# MATERIAL PROVIDED
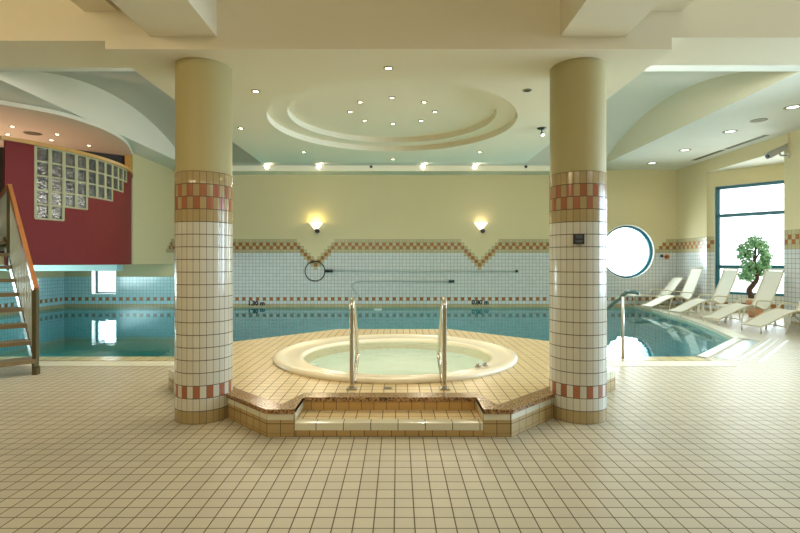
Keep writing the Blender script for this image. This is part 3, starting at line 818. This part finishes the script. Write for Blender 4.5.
# pool handrail right of the column
ph = athing('pool_handrail', 'steel pool handrail with sloping grip behind the right column', 'handrail', (3.78,8.1,0))
b = MB(); b.tube([(3.70,8.1,.012),(3.70,8.1,1.03)], .026, brushed, 12); b.build('post', ph)
b = MB(); b.tube(smooth_path([(3.96,8.1,1.08),(3.88,8.1,1.10),(3.80,8.11,1.105),(3.74,8.13,1.07),(3.5,8.25,.81),(3.2,8.4,.48),(3.02,8.48,.25),(2.98,8.52,-.6)], 4), .03, mat('dark_steel', (.10, .17, .18, 1), .25, .8), 12); b.build('grip', ph)

# ---------------------------------------------------------------- downlights
def downlight(x, y, z, r, label, group, lit=True, power=0, col=WARM, glow=None, cone=2.2):
    o = thing('ceiling_downlight', label, 'light', (x,y,z), 0, group)
    b = MB(); b.lathe([(r*1.5,0),(r*1.45,-.008),(r*1.0,-.010),(r*.95,-.002)], (0,0), ring, seg=24); b.build('trim_ring', o)
    b = MB(); b.lathe([(r*.98,-.004 if lit else -.012),(0,-.004 if lit else -.012)], (0,0), (glow or emitw) if lit else (black if r < .1 else ring), seg=24); b.build('lens', o)
    if power:
        l = bpy.data.lights.new('downlight_beam', 'SPOT'); l.energy = power; l.color = col; l.spot_size = cone; l.spot_blend = .6; l.shadow_soft_size = .05
        lo = bpy.data.objects.new('downlight_beam', l); C.objects.link(lo); lo.location = (x,y,z-.03)
    return o
zd2 = ZD+.18
nm8 = ['far', 'far right', 'right', 'near right', 'near', 'near left', 'left', 'far left']
for k in range(8):
    t = PI/2-k*PI/4
    downlight(CX+.62*math.cos(t), CY+.62*math.sin(t)*1.0, zd2, .030, 'small lit spotlight in the ceiling dome, %s one of the ring of eight' % nm8[k], 'ring of spotlights in the ceiling dome', power=24)
for x, y, lit, lb in ((-.10,5.12,1,'lit spotlight in the flat ceiling in front of the dome, nearest the front beam'), (-1.68,5.81,1,'lit spotlight right beside the left column head'),
                      (1.52,5.78,0,'unlit spotlight in the flat ceiling near the right column'), (-2.37,7.42,1,'lit spotlight left of the dome, by the left ceiling edge'),
                      (-1.73,9.03,1,'lit spotlight behind the dome on its left'), (1.50,9.03,1,'lit spotlight behind the dome on its right'), (-.10,9.65,1,'lit spotlight behind the dome, midmost at the back edge')):
    downlight(x, y, ZD, .034, lb, 'spotlights in the flat ceiling round the dome', lit=bool(lit), power=40 if lit else 0)
# tilted spot
hs = athing('swivel_spotlight', 'small swivelling spotlight hanging below the ceiling left of the right column', 'light', (2.17,7.42,ZD))
b = MB(); b.lathe([(.07,ZD),(.065,ZD-.015),(0,ZD-.018)], (2.17,7.42), black, seg=20); b.build('ceiling_plate', hs)
b = MB(); b.tube([(2.17,7.42,ZD-.01),(2.17,7.42,ZD-.08)], .01, black, 8); b.tube([(2.165,7.43,ZD-.07),(2.175,7.40,ZD-.11)], [.016,.03], black, 14); b.build('lamp_head', hs)
b = MB(); b.tube([(2.175,7.40,ZD-.108),(2.177,7.394,ZD-.12)], [.028,.022], emitc, 14); b.build('lens', hs)
# spots on the bulkhead above the back wall
hot = [(-4.58,1),(-2.77,1),(-.94,0),(.87,1),(2.69,1),(4.47,0)]
ordn = ['first', 'second', 'third', 'fourth', 'fifth', 'sixth']
for k, (x, lit) in enumerate(hot):
    o = thing('wall_spotlight', ('very bright' if lit else 'unlit dark')+' round spotlight high above the back wall, %s from the left' % ordn[k], 'light', (x,17.2,4.93), 0, 'row of spotlights on the ledge above the back wall')
    b = MB(); b.tube([(0,0,0),(0,-.02,-.004)], .075 if lit else .05, ring if lit else black, 20); b.build('housing', o)
    b = MB(); b.tube([(0,-.018,-.004),(0,-.026,-.006)], .068 if lit else .03, emith if lit else black, 20); b.build('lens', o)
    if lit:
        l = bpy.data.lights.new('spot_beam', 'SPOT'); l.energy = 160; l.color = WARM; l.spot_size = 2.4; l.spot_blend = .8; l.shadow_soft_size = .07
        lo = bpy.data.objects.new('spot_beam', l); C.objects.link(lo); lo.location = (x,17.15,4.9); lo.rotation_euler = (Vector((x*.6,9,0))-Vector((x,17.15,4.9))).to_track_quat('-Z','Y').to_euler()
# hall right ceiling
for k, (x, y, r, lit) in enumerate(((8.59,10.7,.115,1),(8.58,11.7,.12,0),(8.57,12.7,.115,1),(8.63,14.8,.115,1),(8.65,16.75,.115,1))):
    lb = ['large round downlight nearest the camera over the loungers', 'unlit dark round fixture between the downlights over the loungers', 'large round downlight over the middle loungers, second from the camera',
          'large round downlight over the loungers, second from the back wall', 'large round downlight over the loungers, nearest the back wall'][k]
    downlight(x, y, ZC, r, lb, 'round downlights over the loungers', lit=bool(lit), glow=emitc, power=18 if lit else 0, col=NEUT)
for k, (y0, y1) in enumerate(((13.05,14.68),(14.78,16.3))):
    b = MB(); b.box((9.70,y0,ZC-.006),(9.86,y1,ZC-.001), ring); b.box((9.73,y0+.03,ZC-.009),(9.83,y1-.03,ZC-.006), black)
    tag(b.build('slot_vent'), 'narrow slot vent in the ceiling along the right wall, '+('nearer the camera' if k == 0 else 'nearer the back wall'), 'vent', 'slot vents along the right wall')
# balcony downlights
bl = [(-9.31,11.87,'near the camera on the left'),(-10.0,12.6,'left of the oval vent'),(-8.73,12.6,'right of the oval vent'),(-9.3,13.2,'behind the oval vent'),(-8.67,13.8,'above the glass blocks, farthest right'),(-10.6,13.1,'at the picture edge'),(-10.5,13.65,'at the picture edge, farther back')]
for x, y, lb in bl:
    downlight(x, y, 4.87, .045, 'small warm spotlight over the balcony, '+lb, 'spotlights in the balcony ceiling', power=12)
b = MB(); b.lathe([(.0,4.862),(.19,4.862),(.2,4.868)], (-9.28,12.5), mat('dull_vent', srgb(110, 92, 66), .6), seg=32)
tag(b.build('ceiling_vent'), 'dull brown round vent in the balcony ceiling among the spotlights', 'vent')

# ---------------------------------------------------------------- sconces
shade_m = {}
for k, (x, pw, col, lb) in enumerate(((-3.0, 10, (1, .80, .28), 'left wall lamp with a strong yellow glow above the left tile notch'), (3.03, 2.5, (1, .84, .55), 'right wall lamp with a faint glow above the right tile notch'))):
    o = athing('wall_lamp', lb, 'wall lamp', (x,YB,2.8), 'uplight wall lamps on the back wall')
    sm = mat('lamp_shade_%s' % ('yellow', 'white')[k], (1, 1, 1, 1), .5, emit=(1, .93, .68, 1) if k == 0 else (1, .93, .78, 1), es=1.15)
    b = MB(); b.lathe([(.05,2.78),(.09,2.82),(.25,3.03),(.235,3.03),(.08,2.83),(.0,2.80)], (x,YB-.01), sm, seg=24, a0=PI, a1=2*PI); b.build('lamp_shade', o)
    b = MB()
    b.tube([(x+.06,YB,2.73),(x+.06,YB-.14,2.73)], .075, black, 20); b.tube([(x-.02,YB-.08,2.76),(x+.06,YB-.1,2.73)], .04, black, 12); b.build('wall_mount', o)
    l = bpy.data.lights.new('sconce_light', 'POINT'); l.energy = pw; l.color = col; l.shadow_soft_size = .05
    lo = bpy.data.objects.new('sconce_light', l); C.objects.link(lo); lo.location = (x,YB-.2,3.08)

# ---------------------------------------------------------------- poles and hoop on the back wall
hp = athing('rescue_hoop', 'black rescue hoop on a long grey pole hung across the back wall', 'rescue pole', (-3.0,YB,1.27))
b = MB(); cz = 1.27
b.tube([(-3.02+.36*math.cos(2*PI*k/48), YB-.09, cz+.36*math.sin(2*PI*k/48)) for k in range(49)], .017, black, 8, caps=False); b.build('hoop', hp)
b = MB(); b.tube([(-2.66,YB-.09,cz+.01),(-2.38,YB-.09,cz+.01)], .055, black, 12); b.build('socket', hp)
b = MB(); b.tube([(-2.38,YB-.09,cz+.01),(4.3,YB-.09,1.265)], .015, greyp, 8); b.build('pole', hp)
b = MB(); b.tube([(4.28,YB-.09,1.265),(4.36,YB-.09,1.265)], .04, black, 8); b.build('end_cap', hp)
for x in (-2.0, .1, 2.9):
    b = MB(); b.tube([(x,YB-.002,1.36),(x,YB-.09,1.30),(x,YB-.12,1.24)], .012, greyp, 6); b.build('hook', hp)
h2 = athing('pool_pole', 'shorter grey pole with bent end and dark tip below the rescue hoop pole', 'pole', (0,YB,.9))
b = MB(); b.tube(smooth_path([(-1.35,YB-.07,.30),(-1.52,YB-.07,.5),(-1.66,YB-.07,.68),(-1.55,YB-.07,.86),(-1.3,YB-.07,.915),(-.9,YB-.07,.92),(1.85,YB-.07,.90)], 4), .019, greyp, 8); b.build('pole', h2)
b = MB(); b.tube([(1.85,YB-.07,.90),(2.05,YB-.07,.90)], .045, mat('dark_green_plastic', srgb(20, 60, 50), .5), 8); b.build('tip', h2)
for x in (-1.05, 1.0):
    b = MB(); b.tube([(x,YB-.002,.99),(x,YB-.07,.95),(x,YB-.1,.88)], .012, greyp, 6); b.build('hook', h2)
# fixtures by the round window
b = MB(); x = (661.5-398)/492*18; b.box((x-.045,YB-.04,1.77),(x+.045,YB,1.87), mat('dark_green_box', srgb(25, 55, 50), .5))
tag(b.build('push_button'), 'small dark green square button beside the round window', 'button')
x = (666.5-398)/492*18; o = athing('alarm_button', 'orange and dark round wall button right of the green one', 'button', (x,YB,1.8))
b = MB(); b.tube([(x,YB,1.79),(x,YB-.04,1.79)], .085, mat('amber_plastic', srgb(190, 110, 30), .4), 20); b.build('housing', o)
b = MB(); b.tube([(x-.04,YB-.038,1.79),(x-.04,YB-.05,1.79)], .035, black, 12); b.build('dark_button', o)
b = MB(); b.tube([(x+.035,YB-.038,1.79),(x+.035,YB-.05,1.79)], .035, mat('red_plastic', srgb(150, 40, 20), .4), 12); b.build('red_button', o)
# skimmer / pool light
b = MB(); x = (378-398)/492*17; b.box((x-.13,17.0,-.055),(x+.13,17.12,-.02), white)
tag(b.build('float'), 'small white float lying on the pool water near the back wall', 'float')
# depth markings
for txt, px, z, lb in (('1,30 m', 256.3, .085, 'black depth marking 1,30 m on the left of the back wall'), ('0,80 m', 480.2, .12, 'black depth marking 0,80 m on the right of the back wall')):
    cu = bpy.data.curves.new('depth_marking', 'FONT'); cu.body = txt; cu.size = .225; cu.align_x = 'CENTER'; cu.align_y = 'CENTER'; cu.extrude = .004; cu.offset = .011
    o = bpy.data.objects.new('depth_marking', cu); C.objects.link(o); o.location = ((px-398)/492*18, YB-.006, z); o.rotation_euler = (PI/2,0,0)
    cu.materials.append(black)
    bpy.context.view_layer.update(); me = bpy.data.meshes.new_from_object(o); C.objects.unlink(o); mw = o.matrix_world.copy()
    bpy.data.objects.remove(o); o = bpy.data.objects.new('depth_marking', me); C.objects.link(o); o.matrix_world = mw
    tag(o, lb, 'depth marking', 'pool depth markings')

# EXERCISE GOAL
Exactly as written, please give again the lines from the beginning of the listing through the line containing "12); b.build('grip', ph)", inclusive, without any pictures.

# ANSWER FOR THE TASK
Keep writing the Blender script for this image. This is part 3, starting at line 818. This part finishes the script. Write for Blender 4.5.
# pool handrail right of the column
ph = athing('pool_handrail', 'steel pool handrail with sloping grip behind the right column', 'handrail', (3.78,8.1,0))
b = MB(); b.tube([(3.70,8.1,.012),(3.70,8.1,1.03)], .026, brushed, 12); b.build('post', ph)
b = MB(); b.tube(smooth_path([(3.96,8.1,1.08),(3.88,8.1,1.10),(3.80,8.11,1.105),(3.74,8.13,1.07),(3.5,8.25,.81),(3.2,8.4,.48),(3.02,8.48,.25),(2.98,8.52,-.6)], 4), .03, mat('dark_steel', (.10, .17, .18, 1), .25, .8), 12); b.build('grip', ph)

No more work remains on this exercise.